Task to complete:
Go through the material below and copy each line where the word "objects" appears.

+++ Given information +++

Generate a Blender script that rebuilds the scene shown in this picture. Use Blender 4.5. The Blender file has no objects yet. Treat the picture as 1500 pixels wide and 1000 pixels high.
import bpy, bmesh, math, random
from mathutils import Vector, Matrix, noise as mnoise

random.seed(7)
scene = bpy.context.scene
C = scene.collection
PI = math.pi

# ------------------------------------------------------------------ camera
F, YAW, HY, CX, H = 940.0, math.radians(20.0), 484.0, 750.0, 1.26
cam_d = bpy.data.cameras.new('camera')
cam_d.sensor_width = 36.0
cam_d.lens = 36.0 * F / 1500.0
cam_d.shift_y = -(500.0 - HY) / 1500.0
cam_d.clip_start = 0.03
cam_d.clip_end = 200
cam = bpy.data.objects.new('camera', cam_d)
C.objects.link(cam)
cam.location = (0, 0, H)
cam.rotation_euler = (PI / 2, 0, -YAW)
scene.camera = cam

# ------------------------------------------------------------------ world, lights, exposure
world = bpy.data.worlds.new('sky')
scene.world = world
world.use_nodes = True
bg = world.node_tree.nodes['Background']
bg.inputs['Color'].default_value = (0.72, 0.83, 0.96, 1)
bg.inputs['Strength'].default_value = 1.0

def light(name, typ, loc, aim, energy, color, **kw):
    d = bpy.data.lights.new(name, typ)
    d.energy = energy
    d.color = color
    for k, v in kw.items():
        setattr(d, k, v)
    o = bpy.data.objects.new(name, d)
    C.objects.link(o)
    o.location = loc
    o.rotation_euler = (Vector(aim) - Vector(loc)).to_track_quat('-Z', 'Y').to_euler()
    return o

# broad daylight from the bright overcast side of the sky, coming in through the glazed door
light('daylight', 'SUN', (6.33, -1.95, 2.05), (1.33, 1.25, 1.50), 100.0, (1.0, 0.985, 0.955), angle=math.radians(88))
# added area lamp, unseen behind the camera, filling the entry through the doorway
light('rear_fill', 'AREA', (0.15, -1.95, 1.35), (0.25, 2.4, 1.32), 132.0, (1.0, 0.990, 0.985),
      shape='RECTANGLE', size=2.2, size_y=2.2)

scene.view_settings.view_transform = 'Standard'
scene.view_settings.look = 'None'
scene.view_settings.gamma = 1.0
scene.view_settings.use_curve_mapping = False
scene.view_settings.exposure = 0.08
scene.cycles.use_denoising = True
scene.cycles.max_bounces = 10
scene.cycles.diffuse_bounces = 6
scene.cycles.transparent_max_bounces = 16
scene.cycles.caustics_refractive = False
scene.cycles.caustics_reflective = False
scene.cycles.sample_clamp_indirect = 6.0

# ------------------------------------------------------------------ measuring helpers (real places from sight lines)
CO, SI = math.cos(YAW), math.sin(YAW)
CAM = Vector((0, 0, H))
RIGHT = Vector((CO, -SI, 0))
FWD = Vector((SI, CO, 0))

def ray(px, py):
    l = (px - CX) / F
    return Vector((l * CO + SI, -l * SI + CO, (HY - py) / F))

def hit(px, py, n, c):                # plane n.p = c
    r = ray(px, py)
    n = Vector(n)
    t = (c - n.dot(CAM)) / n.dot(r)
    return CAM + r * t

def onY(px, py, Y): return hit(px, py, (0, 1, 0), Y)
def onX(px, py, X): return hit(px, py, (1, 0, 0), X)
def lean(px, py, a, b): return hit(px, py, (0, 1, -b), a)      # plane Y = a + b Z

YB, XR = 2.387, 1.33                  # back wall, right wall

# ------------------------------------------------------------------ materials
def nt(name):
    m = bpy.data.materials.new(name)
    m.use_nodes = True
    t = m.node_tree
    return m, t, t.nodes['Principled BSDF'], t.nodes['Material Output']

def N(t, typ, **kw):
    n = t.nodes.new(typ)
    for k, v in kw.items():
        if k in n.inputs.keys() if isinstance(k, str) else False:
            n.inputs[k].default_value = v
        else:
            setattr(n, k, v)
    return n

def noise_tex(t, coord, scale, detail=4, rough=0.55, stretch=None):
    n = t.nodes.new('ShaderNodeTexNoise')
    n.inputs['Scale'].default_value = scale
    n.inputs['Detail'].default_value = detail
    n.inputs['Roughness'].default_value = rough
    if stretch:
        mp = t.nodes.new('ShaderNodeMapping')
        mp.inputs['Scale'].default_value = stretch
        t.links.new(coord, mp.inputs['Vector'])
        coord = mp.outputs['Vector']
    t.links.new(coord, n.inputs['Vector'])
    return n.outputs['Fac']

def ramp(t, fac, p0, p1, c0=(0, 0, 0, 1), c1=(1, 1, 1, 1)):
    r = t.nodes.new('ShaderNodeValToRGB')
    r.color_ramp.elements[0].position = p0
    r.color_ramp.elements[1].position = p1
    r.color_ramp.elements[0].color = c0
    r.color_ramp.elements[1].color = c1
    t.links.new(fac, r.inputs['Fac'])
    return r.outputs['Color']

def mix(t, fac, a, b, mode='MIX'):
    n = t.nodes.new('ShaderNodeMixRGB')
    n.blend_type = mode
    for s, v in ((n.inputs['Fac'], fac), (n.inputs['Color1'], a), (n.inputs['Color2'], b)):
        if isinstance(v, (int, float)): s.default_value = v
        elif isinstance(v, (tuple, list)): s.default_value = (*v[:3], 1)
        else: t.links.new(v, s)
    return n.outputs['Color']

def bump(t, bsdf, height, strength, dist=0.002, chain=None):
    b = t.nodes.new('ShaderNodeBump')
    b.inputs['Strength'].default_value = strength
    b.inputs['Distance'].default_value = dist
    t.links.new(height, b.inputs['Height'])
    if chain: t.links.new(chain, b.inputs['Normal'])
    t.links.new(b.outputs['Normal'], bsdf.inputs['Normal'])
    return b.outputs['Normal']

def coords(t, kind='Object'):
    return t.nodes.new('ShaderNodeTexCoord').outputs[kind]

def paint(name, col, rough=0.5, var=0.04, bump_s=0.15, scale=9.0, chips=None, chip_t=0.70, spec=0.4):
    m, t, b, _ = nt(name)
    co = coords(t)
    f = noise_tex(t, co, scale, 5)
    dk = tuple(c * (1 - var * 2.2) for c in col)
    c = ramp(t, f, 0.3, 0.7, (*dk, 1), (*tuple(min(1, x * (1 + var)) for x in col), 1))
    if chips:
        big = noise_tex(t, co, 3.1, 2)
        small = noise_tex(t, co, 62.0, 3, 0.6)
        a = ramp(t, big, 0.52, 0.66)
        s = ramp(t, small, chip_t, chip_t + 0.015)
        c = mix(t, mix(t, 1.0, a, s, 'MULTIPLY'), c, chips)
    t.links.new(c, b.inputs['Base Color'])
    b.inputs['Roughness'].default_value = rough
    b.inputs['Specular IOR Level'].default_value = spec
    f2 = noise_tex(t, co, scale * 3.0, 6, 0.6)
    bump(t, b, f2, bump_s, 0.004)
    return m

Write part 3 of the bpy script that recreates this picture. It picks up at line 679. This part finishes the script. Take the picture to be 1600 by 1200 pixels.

+++

Reply to the task:
Generate a Blender script that rebuilds the scene shown in this picture. Use Blender 4.5. The Blender file has no objects yet. Treat the picture as 1500 pixels wide and 1000 pixels high.
cam = bpy.data.objects.new('camera', cam_d)
C.objects.link(cam)
    o = bpy.data.objects.new(name, d)
    C.objects.link(o)